At the time, Premier Jacinta Allan said important renewables projects were regularly being tied up for years seeking approval, leading to a build-up of around $90 billion worth of project investment value in the pipeline.
Indeed, a Clean Energy Council report revealed that only four renewable energy projects were completed in Victoria in 2023 – two solar farms and two wind farms – setting the state behind on its target of 65 per cent renewables by 2030 and 95 per cent by 2035.
So far, the Victorian planning department has used the DFP to fast-track approvals for 22 solar, wind and battery projects. In a statement last week, state energy minister Lily D’Ambrosio said record investment in renewables has helped the achieve the lowest wholesale power prices in the country.
“Over the last year, Victoria’s average wholesale price was $78 per megawatt hour, compared to $103 for New South Wales, $96 for Tasmania, $87 for South Australia and $85 for Queensland,” D’Ambrosio said.

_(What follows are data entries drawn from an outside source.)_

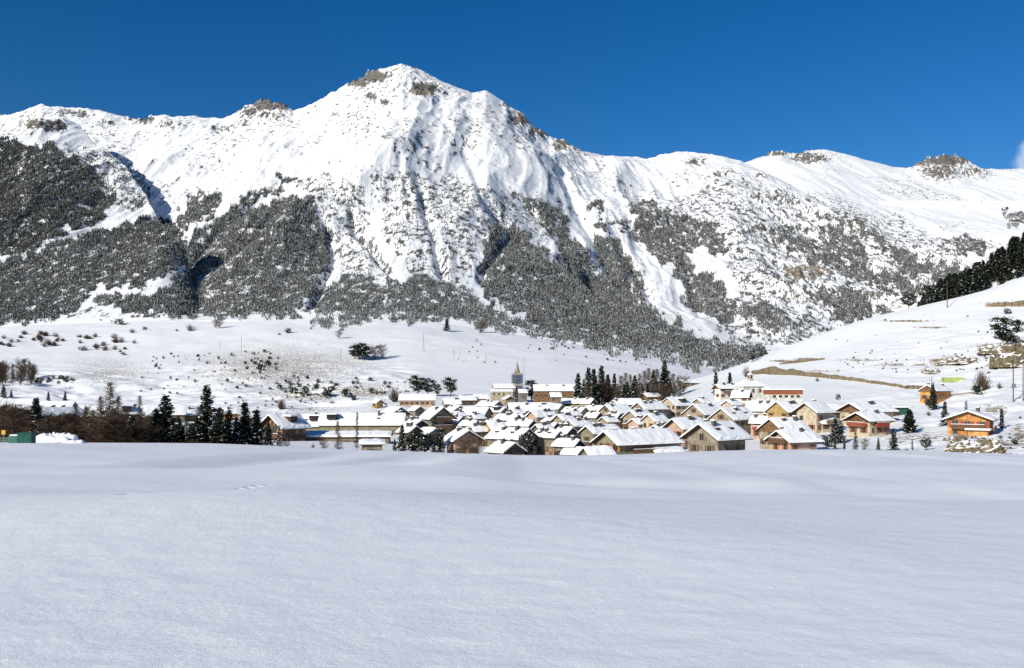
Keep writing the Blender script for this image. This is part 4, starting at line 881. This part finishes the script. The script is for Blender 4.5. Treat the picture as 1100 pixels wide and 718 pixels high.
# ------------------------------------------------------------------ retaining walls, banks, rocks
def ribbon(name, pts, label, cat, mt, thick=1.0, seed=1):   # pts: (px, py_bottom, height px)
    P = np.array(pts, float); n = 90; s = np.linspace(P[0, 0], P[-1, 0], n); b = np.interp(s, P[:, 0], P[:, 1]); hh = np.interp(s, P[:, 0], P[:, 2]) * .8 * (.8 + .4 * vn(s / 6., s * 0, seed))
    V = []; Fs = []; g = np.random.default_rng(seed)
    Ys = np.array([Yat(a, q) for a, q in zip(s, b)]); Ys = np.convolve(np.pad(Ys, 4, 'edge'), np.ones(9)/9, 'valid')
    rows = 5
    for i in range(n):
        x = (s[i] - 550)/F*Ys[i]; z = hz(x, Ys[i]); H_ = hh[i]*Ys[i]/F
        for k in range(rows):
            f = k/(rows - 1); V.append((x, Ys[i] + f*.25*H_ + g.uniform(-.3, .3), z - .6 + (H_ + .6)*f + (g.uniform(-.55, .15) if k == rows - 1 else 0)))
        V.append((x, Ys[i] + .25*H_ + thick, z + H_)); V.append((x, Ys[i] + .25*H_ + thick + .3, z - 1))
    m = rows + 2
    for i in range(n - 1):
        for k in range(m - 1): a = i*m + k; Fs.append((a, a + m, a + m + 1, a + 1))
    Fs += [tuple(range(m)), tuple(range((n - 1)*m + m - 1, (n - 1)*m - 1, -1))]
    me = bpy.data.meshes.new(name); me.from_pydata(V, [], Fs); me.materials.append(mt); me.update(); o = obj(name, me); tag(o, label, cat); return o
M_dry = mat('dry_stone', (.25, .195, .125), .95, .3, .7, col2=(.09, .07, .045), bump=.4)
ribbon('retaining_wall', [(808,402,5),(830,403,10),(845,403,9),(870,405,7),(890,407,6),(920,410,4.5),(950,414,4),(975,418,5),(992,419,5.5)], 'long tan dry-stone retaining wall curving along the terrace above the chapel', 'retaining wall', M_dry, 1.5)
ribbon('retaining_wall', [(838,392,2),(848,391,4),(868,389,3.5),(886,386.5,2)], 'short tan bank wall above the left end of the long retaining wall', 'retaining wall', M_dry, 1, 2)
ribbon('retaining_wall', [(1060,330,2),(1075,330,4.5),(1090,329,5.5),(1108,327,6)], 'grey-tan stone wall high up at the right edge under the dark spruces', 'retaining wall', M_dry, 1, 3)
ribbon('parapet_wall', [(552,425,2.2),(572,425,2.5),(592,425,2.2)], 'grey parapet wall right of the church foot', 'wall', M_stone, .6, 4)
ribbon('parapet_wall', [(986,425,1),(1010,426,1.5),(1046,423,2),(1052,424,1)], 'low dark stone wall behind the orange-gabled house', 'wall', M_stone, .6, 5)
def rock(px, py, wp, hp, label, seed, Y=None, depth=.5):
    g = np.random.default_rng(seed); Y = Y or Yat(px, py); x = (px - 550)/F*Y; w = wp*Y/F; h = hp*Y/F
    nu, nv = 34, 14; V = []; Fs = []
    for j in range(nv):
        for i in range(nu):
            u = 2*math.pi*i/nu; v = math.pi/2*j/(nv - 1); rr = math.cos(v)**.6
            V.append([w/2*rr*math.cos(u), w*depth*rr*math.sin(u), h*math.sin(v) - .5])
    V = np.array(V); d = .55 + .9*ridged(V[:, 0]/(w*.16) + seed, (V[:, 2]*2 + V[:, 1])/(w*.14), 4, seed); V[:, :2] *= (.6 + .5*d)[:, None]; V[:, 2] = (V[:, 2] + .5)*(.35 + .8*d) - .5
    i = np.arange(nu*nv).reshape(nv, nu); j = np.roll(i, -1, 1)
    Fc = np.stack([i[:-1], j[:-1], j[1:], i[1:]], -1).reshape(-1, 4)
    me = np_mesh('rock_outcrop', V, Fc, [M_cliff]); o = obj('rock_outcrop', me, None, (x, Y, hz(x, Y))); tag(o, label, 'rock', 'rock outcrops on the right-hand slope')
def cliffmat():
    m = mat('cliff_rock', (.21, .165, .1), .95, .3, .8, col2=(.05, .042, .028), bump=.35); nt = m.node_tree; N, L = nt.nodes, nt.links; b = N['Principled BSDF']
    src = b.inputs['Base Color'].links[0].from_socket; ge = N.new('ShaderNodeNewGeometry'); sp = N.new('ShaderNodeSeparateXYZ'); L.new(ge.outputs['Normal'], sp.inputs[0])
    tc = N.new('ShaderNodeTexCoord'); n = N.new('ShaderNodeTexNoise'); n.inputs['Scale'].default_value = .9; n.inputs['Detail'].default_value = 4; L.new(tc.outputs['Object'], n.inputs['Vector'])
    a = N.new('ShaderNodeMath'); a.operation = 'MULTIPLY_ADD'; a.inputs[1].default_value = 1.2; L.new(n.outputs[0], a.inputs[0]); L.new(sp.outputs[2], a.inputs[2])
    r = N.new('ShaderNodeMapRange'); r.inputs['From Min'].default_value = 1.12; r.inputs['From Max'].default_value = 1.2; L.new(a.outputs[0], r.inputs['Value'])
    mx = N.new('ShaderNodeMix'); mx.data_type = 'RGBA'; mx.inputs['B'].default_value = (.88, .88, .88, 1); L.new(src, mx.inputs['A']); L.new(r.outputs[0], mx.inputs['Factor']); L.new(mx.outputs['Result'], b.inputs['Base Color']); return m
M_cliff = cliffmat()
for k, (px, py, w, h, lab, Y) in enumerate([
    (1086,394,34,20,'big tan rock outcrop at the right edge below the lone spruce',None),(1064,380,22,7,'ragged tan rock ledge left of the big tan outcrop',None),
    (1034,391,26,7,'tan rock ledge in the middle of the right-hand slope',None),(1014,392,16,4,'low brown rock ledge left of the tan rock ledge',None),(1000,401,16,4,'small dark rock ledge below the low brown ledge',None),
    (1036,489,34,13,'olive-brown rocky embankment below the orange chalet at the field edge',None),(1063,490,28,14,'dark brown rocky embankment right of the olive-brown one',None),(1019,474,12,5,'small rock step at the left foot of the orange chalet garden',None),
    (1060,472,16,4,'thin brown rock step below the orange chalet balcony',None)]): rock(px, py, w, h, lab, 100 + k, Y)

# ------------------------------------------------------------------ poles and pylons
def pole(px, pyb, pyt, label, arms=0, r=.14, Y=None, name='utility_pole', lattice=False):
    Y = Y or Yat(px, pyb); x = (px - 550)/F*Y; z = hz(x, Y); h = (HZ - pyt)*Y/F - z
    e = empty(name, (x, Y, z)); tag(e, label, 'pole' if not lattice else 'pylon'); m = MB()
    if lattice:
        for sx in (-1, 1):
            for sy in (-1, 1): m.tube((sx*.9, sy*.9, -.5), (sx*.15, sy*.15, h), .09, .07, 4)
        n = 7
        for k in range(n):
            a, b = .9 - .75*k/n, .9 - .75*(k + 1)/n; za, zb = h*k/n, h*(k + 1)/n
            for sy in (-1, 1): m.tube((-a, sy*a, za), (b, sy*b, zb), .04, .04, 3); m.tube((a, sy*a, za), (-b, sy*b, zb), .04, .04, 3)
    else: m.tube((0, 0, -.6), (0, 0, h), r, r*.7, 7)
    obj('shaft', m.mesh('shaft', [M_metal if lattice else M_bark]), e)
    if arms:
        m = MB()
        for k in range(arms): z_ = h - .5 - k*1.6; m.box(-1.1, 1.1, -.06, .06, z_, z_ + .14); [m.tube((s, 0, z_ + .14), (s, 0, z_ + .45), .07, .05, 5) for s in (-1, 0, 1)]
        obj('crossarm', m.mesh('crossarm', [M_metal]), e)
    return e
pole(1088.5, 415, 385, 'dark utility pole with transformer box above the big orange chalet', 1, .2, Y=300)
m = MB(); m.box(-.5, .5, -.4, .4, 0, 1.1); m.box(-.9, .9, -.5, .5, -.3, 0); e = bpy.data.objects['utility_pole']; obj('transformer_box', m.mesh('transformer_box', [M_metal]), e, (0, -.35, 5.2))
pole(1099, 412, 383, 'second utility pole cut by the right edge', 1, .18, Y=300)
pole(1017.5, 324, 301, 'pale pole standing against the dark spruce slope', 0, .3, Y=600, name='pole')
pole(455, 378, 358, 'lattice pylon in the middle of the snowy meadow', 1, lattice=True, name='pylon')
pole(487.5, 385, 374, 'thin pole right of the meadow pylon', 1, .2)
pole(522, 388, 380, 'short pole with a small box between the pylon and the church steeple', 0, .25)
pole(366, 388, 375, 'thin pole left of the dark pine clump in the meadow', 0, .2)
pole(259.5, 382, 362, 'thin pole on the upper left meadow', 1, .25)
pole(236, 375, 366, 'short pole on the left meadow below the forest edge', 0, .2)
pole(494, 384, 376, 'short thin pole next to the pole right of the pylon', 0, .15)
pole(1001, 414, 405, 'short pole beside the yellow-green container', 0, .15)

# ------------------------------------------------------------------ named trees
T = tree
T('larch',118,409,150,'tallest bare brown larch above the thicket at left','roadside trees'); T('larch',108,425,154,'bare larch just left of the tallest bare larch','roadside trees'); T('larch',127,424,158,'bare larch just right of the tallest bare larch','roadside trees')
T('larch',92,435,160,'slender bare larch above the brown hedge','roadside trees'); T('larch',81,432,157,'leftmost slender bare larch of the roadside row','roadside trees'); T('larch',150,424,190,'thin pale larch in front of the two-panelled dark house','roadside trees',wide=.7)
T('rough',178,426,160,'ragged dark pine with flat snowy top, first one left of the orange houses','roadside trees',wide=1.7); T('rough',222,417,160,'tallest ragged pine in the roadside row','roadside trees',wide=1.4)
for px, tp in ((168,441),(192,449),(205,456),(236,440),(142,448),(212,448),(186,458)): T('rough', px, tp, 157, 'dark ragged pine filling the roadside belt', 'ragged pines of the roadside belt', wide=1.9)
for k in range(26): px = -6 + k*7.4; T('bare', px, np.interp(px, [0, 60, 110, 190], [438, 448, 444, 456]) + random.uniform(-5, 5), 172, 'taller bare tree rising from the left roadside belt', 'taller bare trees of the left belt', wide=random.uniform(.8, 1.2))
for px, tp in ((200,445),(160,446),(244,456),(136,440),(72,444),(100,440),(214,436)): T('larch', px, tp, 166, 'thin bare larch in the roadside belt', 'thin larches of the roadside belt', wide=1.6)
T('spruce',39,429,152,'dense dark conifer above the thicket at far left','roadside trees',wide=1.3)
for k, (px, tp, wd, lab) in enumerate([(246,442,1.2,'first dark conifer right of the tallest roadside pine'),(263,434,1.1,'tallest dark conifer of the clump left of the dark chalet'),(276,442,1.1,'dark conifer with the reddish house behind its tip'),(288,455,1.0,'low dark conifer at the right end of the clump by the dark chalet'),(254,450,1.1,'short dark conifer between the first and the tallest of its clump'),(233,452,1.0,'broad low conifer at the foot of the tallest roadside pine')]):
    T('spruce' if k % 2 else 'rough', px, tp, 160 + (k % 3)*4, lab, 'roadside trees', wide=wd * 1.35)
T('snowy',300,458,166,'snowy thin conifer in front of the white lower wall of the dark chalet','roadside trees'); T('bare',307,463,168,'bare frosty sapling in front of the dark chalet','roadside trees',wide=.7)
T('larch',363,452,200,'small reddish larch in front of the apartment block'); T('larch',383.5,442,205,'tall thin larch before the right half of the apartment block',wide=.5)
T('bare',348,470,196,'small frosty bush-like tree left of the small reddish larch',wide=1.2)
for px, tp, kd, wd, lab in [(432,457,'spruce',1.3,'dark conifer at the right end of the apartment block'),(445,464,'pine',1.2,'round dark pine second from left in the small front grove'),(457,466,'pine',1.1,'round dark pine third from left in the small front grove'),(473,461,'spruce',1.4,'pointed dark conifer at the right end of the small front grove'),(466,474,'spruce',1.2,'lowest conifer of the small front grove'),(424,472,'rough',1.2,'low ragged conifer at the left end of the small front grove')]:
    T(kd, px, tp, 205, lab, 'trees of the front grove', wide=wd)
T('pine',567,466,206,'large dark round evergreen at the field edge below the old centre',wide=1.1); T('pine',575,463,232,'dark evergreen behind the large round one among the slanting roofs',wide=.9)
for px, tp, lab in [(448,404,'left round dark pine of the pair above the pinkish building'),(459,407,'right round dark pine of the pair above the pinkish building'),(484,406,'isolated broad dark pine between pinkish building and church')]:
    T('pine', px, tp, Yat(px, 426), lab, 'round pines behind the village', wide=1.15)
T('pine',470,413,Yat(470,426),'small dark pine right of the round pine pair','round pines behind the village')
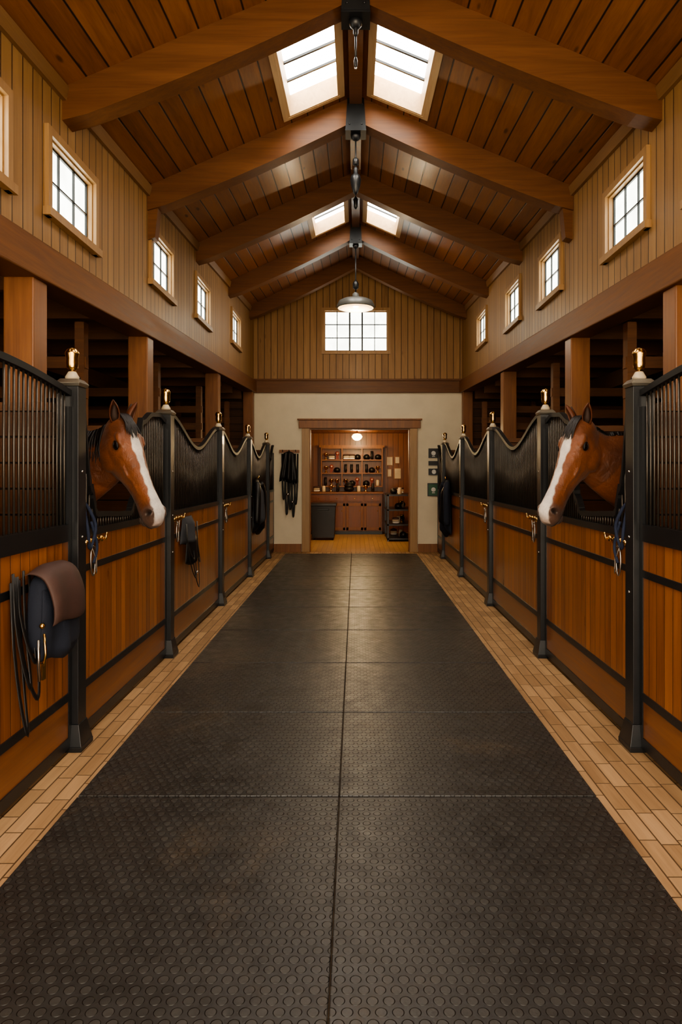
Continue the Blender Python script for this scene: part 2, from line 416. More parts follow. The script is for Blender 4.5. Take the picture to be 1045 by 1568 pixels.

In his statement last week, Davis said that while renewable energy had an important role to play in Victoria’s energy future, “projects must also have social and economic licence.”
“This is about restoring fairness, transparency and proper community scrutiny to planning decisions that directly affect Victoria’s food security and regional livelihoods,” he said.
“Our policy will ensure renewable energy developments and transmission infrastructure are subject to rigorous, independent assessment before they proceed, protecting farming communities and prime agricultural land.”
Renew Economy has emailed David Davis asking for further detail on the proposed independent audits and who would conduct them. RE had not received a response by the time of publication.
But RE-Alliance, which works closely with farmers and regional communities across Australia and Victoria says that while it is hearing genuine concerns about how key pieces of energy infrastructure are being progressed, there is also a lot of misinformation fanning those concerns.
“People are becoming increasingly fatigued by the division in their communities,” RE-Alliance national director Andrew Bray told Renew Economy on Monday.
“It is incredibly hard to access locally-relevant information on the shift to renewables – and that information void is being filled by political commentary in an election year and social media algorithms that encourage division.
“What we see in our day to day work is an appetite among regional Victorians for a seat at the table in shaping legacy benefits like better roads, housing infrastructure and energy discounts for entire postcodes,” Bray says.
“Councillors, council staff, leaders of community organisations, farmers and passionate locals who want to get the best outcomes for their communities.
“We would encourage all policy decision makers in Victoria to engage with these leaders and make this change work for rural and regional Victoria.”
Meanwhile, One Nation’s Barnaby Joyce went all-in on division in his keynote address to the inaugural Across Victoria Alliance conference, which took place in the first week of February in the regional city of Horsham in western Victoria, where opposition to the VNI West transmission runs hot.
“Don’t ever call them renewables,” Joyce told the crowd. “They have nothing renewable about them… They’re swindle factories. They’re intermittent power swindle factories. They’re not going to change the temperature of the globe, they’re just going to make really rich people, really, really, really rich. That’s what they’re going to do.
“What we’re seeing here in Victoria, in so many areas, is people’s rights been diminished as the state goes into bat for domestic billionaires and foreign multinationals to build solar precincts, wind precincts, transmission lines, all underwritten by a capacity investment scheme,” Joyce continued.
“We believe in building coal fired power stations. They hate us saying that: I believe in building coal-fired power stations. They’re a really good idea, big coal-fired power stations, because I believe that we’ve gotta make Australia as powerful as possible as quickly as possible.”